I’m learning to dig myself out of my chaos but it is a very slow process. I’m learning the how of learning. I’m super motivated after watching a Jim Kwik talk on Change Your Brain, Change Your World on Gaia. Wanting to learn more, I’m reading his book Limitless. I am surprised to see that it has many poor reviews from readers on Goodread. I find the book, like his talk, quite inspiring. He also have many videos on Youtube. Here’s his 6 keys to rapid learning.
The video on how the digital age is affecting our brain is most valuable for me. We are now so attached to our gadgets that we are always on 24/7. It is hard to have a moment of rest. Because I have such an addictive nature, it is difficult to resist that scroll button on the phone. That is until recently when I my brain began to hurt by so much information. My Facebook feed was flooded with posts from the Dull Women’s Club. Most of these women were pretty interesting and not at all dull. I couldn’t stop reading. Though so interesting, it became too much. My head was experiencing physical pain and I had to exit the club and edit for less posts.
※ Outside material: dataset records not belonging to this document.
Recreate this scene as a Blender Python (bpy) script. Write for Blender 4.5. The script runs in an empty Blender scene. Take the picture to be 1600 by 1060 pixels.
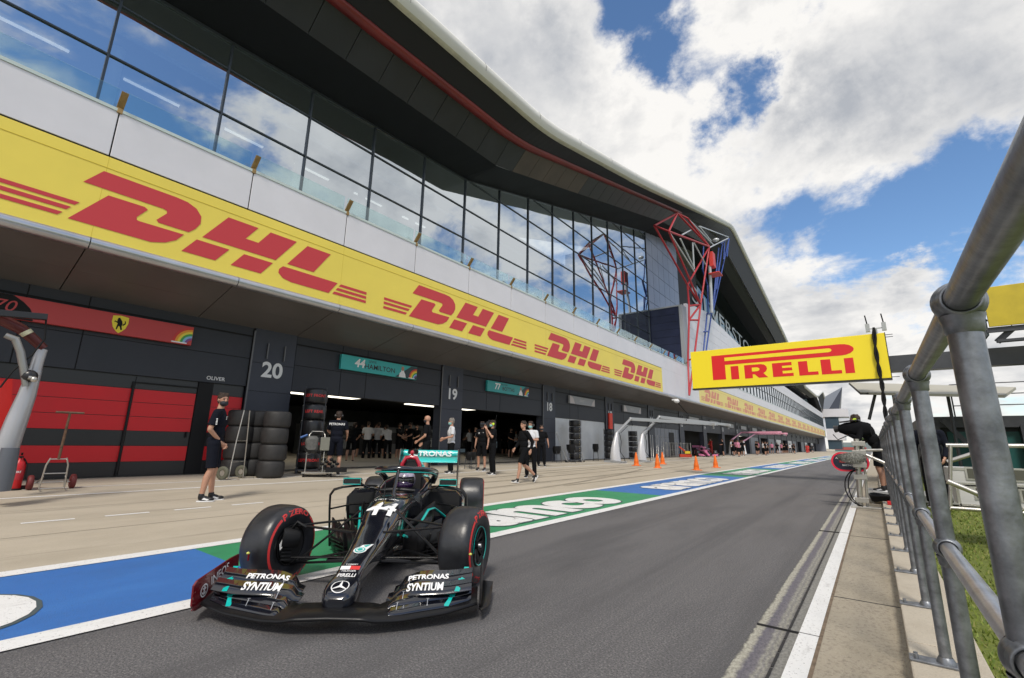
import bpy, bmesh, math, random
from mathutils import Vector, Matrix
random.seed(7)
SC = bpy.context.scene
COL = SC.collection
V = Vector
# ------------------------------------------------------------------ camera
YAW, PITCH, ROLL, FPX, HC = 0.654659, 0.221946, 0.0170014, 721.15, 1.2
def _axes():
    f = V((-math.sin(YAW)*math.cos(PITCH), math.cos(YAW)*math.cos(PITCH), math.sin(PITCH)))
    r = V((math.cos(YAW), math.sin(YAW), 0)); u = r.cross(f)
    return (math.cos(ROLL)*r+math.sin(ROLL)*u, -math.sin(ROLL)*r+math.cos(ROLL)*u, f)
CR, CU, CF = _axes()
CP = V((0, 0, HC))
cam = bpy.data.cameras.new('camera'); camo = bpy.data.objects.new('camera', cam); COL.objects.link(camo)
cam.sensor_width = 36; cam.sensor_fit = 'HORIZONTAL'; cam.lens = FPX/1600*36; cam.clip_start = .03; cam.clip_end = 3000
m = Matrix((CR, CU, -CF)).transposed().to_4x4(); m.translation = CP; camo.matrix_world = m
SC.camera = camo
# survey helpers: a point of the photograph on a known plane of the place
def ray(x, y): return CR*((x-800)/FPX) - CU*((y-530)/FPX) + CF
def onz(x, y, z=0): d = ray(x, y); return CP + d*((z-HC)/d.z)
def onx(x, y, X): d = ray(x, y); return CP + d*(X/d.x)
def ony(x, y, Y): d = ray(x, y); return CP + d*(Y/d.y)
BR, SL = -6.3, .035            # the concrete apron rises gently from the painted strip to the garages
def gz(x): return max(0.0, (BR-x)*SL)
def grc(x, y, lim=-13.35):
    p = gr(x, y)
    if p.x < lim: d = ray(x, y); p = V((lim, d.y*(lim/d.x), gz(lim)))
    return p
def gr(x, y):
    p = onz(x, y)
    if p.x < BR:
        d = ray(x, y); p = CP + d*((SL*BR-HC)/(d.z+SL*d.x))
    return p
# ------------------------------------------------------------------ sky and sun
SUN_EL, SUN_AZ = math.radians(52), math.radians(152)   # azimuth measured from +Y towards +X
w = bpy.data.worlds.new("World"); SC.world = w; w.use_nodes = True
nt = w.node_tree; nt.nodes.clear()
def N(t, **k):
    n = nt.nodes.new(t)
    for a, b in k.items(): setattr(n, a, b)
    return n
def LK(a, b): nt.links.new(a, b)
def MA(op, a, b=None, c=None, clamp=False):
    n = N('ShaderNodeMath', operation=op); n.use_clamp = clamp
    for i, q in enumerate((a, b, c)):
        if q is None: continue
        if isinstance(q, (int, float)): n.inputs[i].default_value = q
        else: LK(q, n.inputs[i])
    return n.outputs[0]
out = N('ShaderNodeOutputWorld'); tc = N('ShaderNodeTexCoord')
nv = N('ShaderNodeVectorMath', operation='NORMALIZE'); LK(tc.outputs['Generated'], nv.inputs[0]); DIR = nv.outputs[0]
sp = N('ShaderNodeSeparateXYZ'); LK(DIR, sp.inputs[0])
den = MA('ADD', MA('MAXIMUM', sp.outputs[2], 0.0), .28)
cb = N('ShaderNodeCombineXYZ'); LK(MA('DIVIDE', sp.outputs[0], den), cb.inputs[0]); LK(MA('DIVIDE', sp.outputs[1], den), cb.inputs[1])
def noise(scale, det, rough, dist=0.0, src=None, off=0.0):
    n = N('ShaderNodeTexNoise'); n.inputs['Scale'].default_value = scale; n.inputs['Detail'].default_value = det
    n.inputs['Roughness'].default_value = rough; n.inputs['Distortion'].default_value = dist
    a = N('ShaderNodeVectorMath', operation='ADD'); LK(src or cb.outputs[0], a.inputs[0]); a.inputs[1].default_value = (off, off*.7, off*.3)
    LK(a.outputs[0], n.inputs['Vector']); return n.outputs[0]
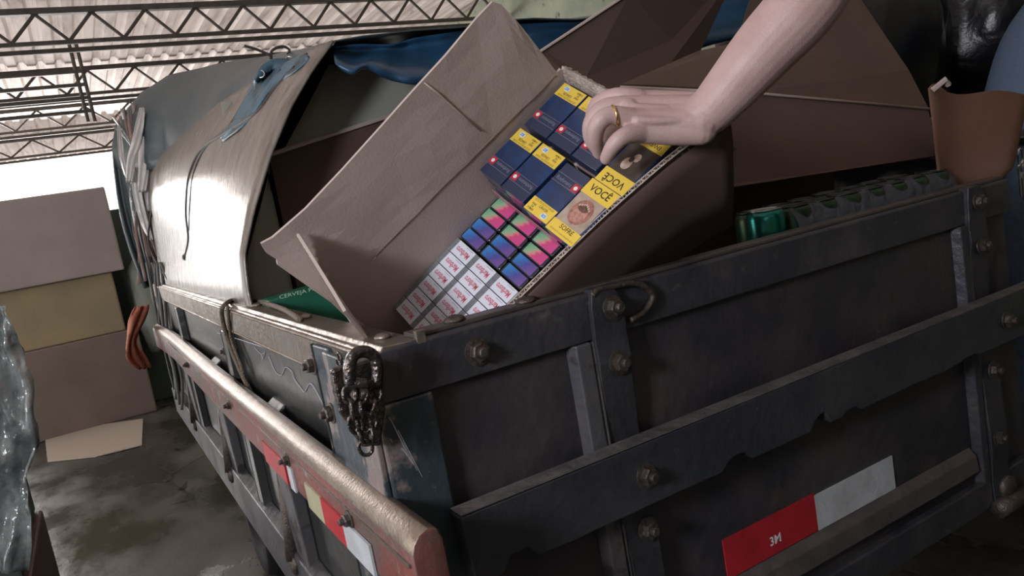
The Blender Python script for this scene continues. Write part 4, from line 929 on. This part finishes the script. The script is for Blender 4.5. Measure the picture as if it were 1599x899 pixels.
# pink edged pack ends along the drop between the layers
b = BM(); box(b, (-0.004, -0.1775, -0.068), (0.155, -0.1762, -0.050)); o = obj('pink_divider', b, pinkm, label='thin pink card strip between the navy packs and the coloured packs', cat='strip'); o.matrix_world = FR

# ---------------------------------------------------------------- person reaching in
man = thing('person', 'person reaching a bare arm with a gold ring down into the open carton', 'person', (0.95, -0.55, FZ))
def D(px, py, d): return W(px, py, d=d)
wr = D(1092, 186, 0.905)
shoulder = Vector((0.80, -0.42, 0.42)); elbow = D(1345, -130, 0.83)
arm = [(shoulder, 0.052), (shoulder.lerp(elbow, 0.5), 0.046), (elbow, 0.041), (D(1262, 0, 0.845), 0.0395), (D(1196, 75, 0.865), 0.0365), (D(1140, 140, 0.885), 0.0310), (D(1108, 176, 0.90), 0.0270)]
chains = [arm,
  [(D(1130, 150, 0.89), 0.026), (D(1085, 186, 0.905), 0.0235), (D(1050, 188, 0.915), 0.022)],
  # metacarpals
  [(D(1100, 168, 0.915), 0.018), (D(1050, 162, 0.935), 0.0155), (D(1000, 156, 0.945), 0.0125)],
  [(D(1100, 176, 0.905), 0.020), (D(1050, 172, 0.918), 0.0180), (D(988, 166, 0.925), 0.0130)],
  [(D(1100, 190, 0.898), 0.020), (D(1050, 192, 0.905), 0.0180), (D(992, 188, 0.906), 0.0135)],
  [(D(1098, 204, 0.900), 0.017), (D(1050, 206, 0.905), 0.0160), (D(1005, 206, 0.905), 0.0140)],
  [(D(1092, 196, 0.918), 0.020), (D(1040, 196, 0.930), 0.020), (D(1000, 190, 0.930), 0.017)],
  # index (behind), middle (outer curve), ring, little
  [(D(1000, 156, 0.940), 0.0125), (D(962, 150, 0.945), 0.0100), (D(930, 165, 0.965), 0.0088), (D(922, 200, 0.985), 0.0078)],
  [(D(1003, 153, 0.941), 0.0080), (D(992, 151, 0.939), 0.0098)], [(D(990, 168, 0.918), 0.0095), (D(982, 167, 0.917), 0.0105)],
  [(D(996, 188, 0.903), 0.0095), (D(988, 188, 0.902), 0.0105)], [(D(1008, 207, 0.902), 0.0085), (D(1000, 208, 0.899), 0.0095)],
  [(D(1070, 172, 0.902), 0.0045), (D(1030, 170, 0.903), 0.0050), (D(992, 168, 0.908), 0.0055)], [(D(1070, 188, 0.889), 0.0045), (D(1030, 189, 0.890), 0.0050), (D(996, 188, 0.893), 0.0055)],
  [(D(988, 166, 0.925), 0.0130), (D(946, 168, 0.928), 0.0108), (D(925, 190, 0.936), 0.0105), (D(923, 216, 0.950), 0.0092), (D(936, 238, 0.964), 0.0078)],
  [(D(992, 188, 0.906), 0.0135), (D(957, 180, 0.900), 0.0108), (D(936, 192, 0.902), 0.0108), (D(930, 218, 0.918), 0.0094), (D(936, 240, 0.938), 0.0078)],
  [(D(1005, 206, 0.905), 0.0140), (D(978, 212, 0.893), 0.0108), (D(960, 226, 0.896), 0.0100), (D(947, 248, 0.914), 0.0078)],
  # thumb, behind the palm
  [(D(1070, 186, 0.945), 0.018), (D(1020, 188, 0.962), 0.014), (D(975, 196, 0.978), 0.0115), (D(950, 214, 0.985), 0.0095)]]
organic('arm_and_hand', chains, skin, man, voxel=0.0021, smooth=7, world=None) if False else None
for q0, q1, q2, rr_ in (((1086, 170), (1092, 188), (1096, 206), 0.0045), ((1096, 166), (1104, 186), (1108, 204), 0.0045), ((1076, 172), (1080, 186), (1080, 198), 0.0035)):
    chains.append([(D(*q0, 0.897), rr_), (D(*q1, 0.8855), rr_), (D(*q2, 0.889), rr_ * 0.8)])
hand = organic('arm_and_hand', chains, skin, None, voxel=0.0014, smooth=9); hand.parent = man; hand.matrix_parent_inverse = man.matrix_basis.inverted()
# wrist folds are raised ridges of skin
b = BM()
rc = D(957, 180, 0.899); ax = (D(939, 198, 0.902) - D(985, 186, 0.904)).normalized(); e1 = ax.cross(Vector((0, 0, 1))).normalized(); e2 = ax.cross(e1)
tube(b, [D(960, 181, 0.900) + (e1 * math.cos(q) + e2 * math.sin(q)) * 0.0118 for q in [2 * math.pi * k / 28 for k in range(28)]], 0.0016, 8, closed=True)
part('ring', b, gold, man, smooth=True)
B0 = Vector((0.98, -0.58, 0))
organic_body = [[(B0 + Vector((0, 0, -0.20)), 0.13), (B0 + Vector((0, 0, 0.05)), 0.14), (B0 + Vector((-0.02, 0.02, 0.26)), 0.15), (B0 + Vector((-0.02, 0.03, 0.38)), 0.10)],
  [(shoulder, 0.062), (B0 + Vector((-0.02, 0.03, 0.36)), 0.08), (B0 + Vector((0.2, -0.06, 0.33)), 0.062)],
  [(shoulder, 0.062), (shoulder.lerp(elbow, 0.45), 0.055)],
  [(B0 + Vector((0.2, -0.06, 0.33)), 0.06), (B0 + Vector((0.27, -0.08, 0.08)), 0.05), (B0 + Vector((0.24, 0.02, -0.1)), 0.045)]]
s_ = organic('shirt', organic_body, darkcloth, None, voxel=0.012, smooth=6); s_.parent = man; s_.matrix_parent_inverse = man.matrix_basis.inverted()
legs = [[(B0 + Vector((sx * 0.09, 0, -0.2)), 0.10), (B0 + Vector((sx * 0.11, 0.0, -0.62)), 0.075), (B0 + Vector((sx * 0.12, -0.02, FZ + 0.10)), 0.055)] for sx in (-1, 1)]
s_ = organic('trousers', legs, denim, None, voxel=0.012, smooth=6); s_.parent = man; s_.matrix_parent_inverse = man.matrix_basis.inverted()
for sx in (-1, 1):
    sh_ = organic('shoe', [[(B0 + Vector((sx * 0.12, -0.04, FZ + 0.045)), 0.045), (B0 + Vector((sx * 0.12, 0.12, FZ + 0.04)), 0.04), (B0 + Vector((sx * 0.12, 0.19, FZ + 0.032)), 0.03)]], rubber, None, voxel=0.008, smooth=4); sh_.parent = man; sh_.matrix_parent_inverse = man.matrix_basis.inverted()
def head(parent, c, face, m=skin):
    c = Vector(c); f = Vector(face).normalized(); s = f.cross(Vector((0, 0, 1))).normalized(); u = s.cross(f)
    ch_ = [[(c + u * -0.16, 0.055), (c + u * -0.08, 0.052)], [(c + u * 0.03 - f * 0.015, 0.092), (c + u * 0.0 + f * 0.012, 0.082), (c - u * 0.07 + f * 0.035, 0.052)],
           [(c + f * 0.09 + u * 0.01, 0.012), (c + f * 0.112 - u * 0.022, 0.013)], [(c + s * 0.084 - u * 0.01, 0.016), (c + s * 0.086 + u * 0.015, 0.018)], [(c - s * 0.084 - u * 0.01, 0.016), (c - s * 0.086 + u * 0.015, 0.018)],
           [(c + f * 0.082 - u * 0.055 - s * 0.02, 0.009), (c + f * 0.09 - u * 0.055, 0.010), (c + f * 0.082 - u * 0.055 + s * 0.02, 0.009)]]
    h_ = organic('head', ch_, m, None, voxel=0.005, smooth=4); h_.parent = parent; h_.matrix_parent_inverse = parent_world(parent).inverted()
    hr = organic('hair', [[(c + u * 0.055 - f * 0.03, 0.088), (c + u * 0.04 - f * 0.055, 0.08), (c - u * 0.03 - f * 0.055, 0.06)], [(c + u * 0.075 + f * 0.02, 0.05), (c + u * 0.07 - f * 0.02, 0.07)]], hairm, None, voxel=0.007, smooth=3); hr.parent = parent; hr.matrix_parent_inverse = parent_world(parent).inverted()
    for sx in (-1, 1):
        b = BM(); bmesh.ops.create_icosphere(b, subdivisions=2, radius=0.011, matrix=Matrix.Translation(c + f * 0.086 + u * 0.008 + s * 0.032 * sx)); part('eye', b, white, parent, smooth=True)
head(man, B0 + Vector((-0.03, 0.06, 0.62)), (-0.7, 0.7, -0.25))

# second person beyond the right end of the tailgate
m2 = thing('person', 'person in grey blue clothes with keys at the right edge of the photo', 'person', (2.16, 0.38, FZ))
B1 = Vector((2.16, 0.38, 0))
def org(name, chains, m, parent, v, s):
    o = organic(name, chains, m, None, voxel=v, smooth=s); o.parent = parent; o.matrix_parent_inverse = parent_world(parent).inverted(); return o
hip = W(1592, 200, y=0.20)
org('trousers', [[(B1 + Vector((0, 0, 0.02)), 0.155), (B1 + Vector((0, 0, -0.10)), 0.165)]] + [[(B1 + Vector((sx * 0.075, 0, -0.10)), 0.105), (B1 + Vector((sx * 0.09, 0, -0.55)), 0.075), (B1 + Vector((sx * 0.09, 0.0, FZ + 0.10)), 0.058)] for sx in (-1, 1)], denim, m2, 0.01, 6)
org('shirt', [[(B1 + Vector((0, 0, 0.05)), 0.155), (B1 + Vector((0.14, 0, 0.26)), 0.15), (B1 + Vector((0.29, 0, 0.42)), 0.10)], [(B1 + Vector((0.16, -0.10, 0.40)), 0.058), (B1 + Vector((0.29, 0, 0.43)), 0.08), (B1 + Vector((0.42, 0.1, 0.41)), 0.058)],
  [(B1 + Vector((0.42, 0.1, 0.41)), 0.056), (B1 + Vector((0.44, 0.08, 0.12)), 0.046), (B1 + Vector((0.34, -0.08, -0.02)), 0.04)], [(B1 + Vector((0.16, -0.10, 0.40)), 0.056), (B1 + Vector((0.16, -0.16, 0.13)), 0.046), (B1 + Vector((0.24, -0.2, -0.06)), 0.04)]], mat('shirt_blue', (0.12, 0.17, 0.27), 0.85, bump=0.4, bscale=200), m2, 0.01, 6)
b = BM(); tube(b, [B1 + Vector((0.166 * math.cos(q), 0.166 * math.sin(q), 0.035)) for q in [2 * math.pi * k / 36 for k in range(36)]], 0.022, 10, closed=True); part('belt', b, blackpl, m2, smooth=True)
for sx in (-1, 1): org('shoe', [[(B1 + Vector((sx * 0.09, 0.0, FZ + 0.045)), 0.045), (B1 + Vector((sx * 0.09, -0.16, FZ + 0.036)), 0.036)]], rubber, m2, 0.008, 4)
head(m2, B1 + Vector((0.31, 0, 0.65)), (-0.8, -0.5, -0.2))
kc = W(1588, 262, y=0.16)
b = BM()
for dx, dz, sc in ((0, 0.02, 1.0), (0.008, -0.004, 0.8), (-0.006, -0.008, 0.7)):
    tube(b, [kc + Vector((dx + 0.010 * sc * math.cos(q), -0.01, dz + 0.022 * sc * math.sin(q))) for q in [2 * math.pi * k / 16 for k in range(16)]], 0.0022, 6, closed=True)
for dx, l_ in ((-0.012, 0.045), (0.0, 0.055), (0.010, 0.042)): box(b, (kc.x + dx - 0.004, kc.y - 0.012, kc.z - 0.02 - l_), (kc.x + dx + 0.004, kc.y - 0.010, kc.z - 0.018))
part('keys', b, steel, m2)

# black sacks piled beyond the right side of the truck
pile = [((2.11, 1.00, FZ + 0.30), (0.34, 0.32, 0.28), 'black plastic sack on the floor, bottom of the pile next to the truck'), ((2.11, 1.00, FZ + 0.90), (0.34, 0.32, 0.28), 'black plastic sack, second from the floor in the pile next to the truck'),
    ((2.12, 1.00, FZ + 1.54), (0.37, 0.33, 0.32), 'glossy black plastic sack behind the raised brown flap at upper right'),
    ((2.72, 0.98, FZ + 0.32), (0.22, 0.33, 0.30), 'black plastic sack on the floor against the plaster wall'), ((2.72, 0.98, FZ + 0.96), (0.22, 0.33, 0.30), 'black plastic sack in the middle of the pile against the plaster wall'),
    ((2.72, 0.96, FZ + 1.60), (0.24, 0.34, 0.30), 'black plastic sack in the upper right corner of the photo, beside the person'),
    ((2.16, 1.00, FZ + 2.16), (0.34, 0.30, 0.26), 'topmost black plastic sack, above the raised brown flap')]
for i, (c, s, lab) in enumerate(pile):
    sack('black_sack', lab, blackpl, c, s, seed=i * 7 + 1)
It gave me pause to wonder why I was spending so much time on strangers’ lives and not my own. Am I that dull? Am I not worth some thought and self care? This is where I am at the moment – taking some time to reflect and tend to myself. The other day, sifting through my paper clutter, I found a stale-dated cheque. It wasn’t the first time. Lucky for me, it was of no consequences. It did point out to me that I need to wake up and tend to this one life that I have.
I am learning to be more mindful, to be in the moment – again. I am learning to relax and enjoy empty, idle moments again. The results are almost immediate. My brain has stopped hurting. It is going to be ok. I have memorized 2 important phone numbers. I will add more and different numbers as I progress. Onward to learning to learn.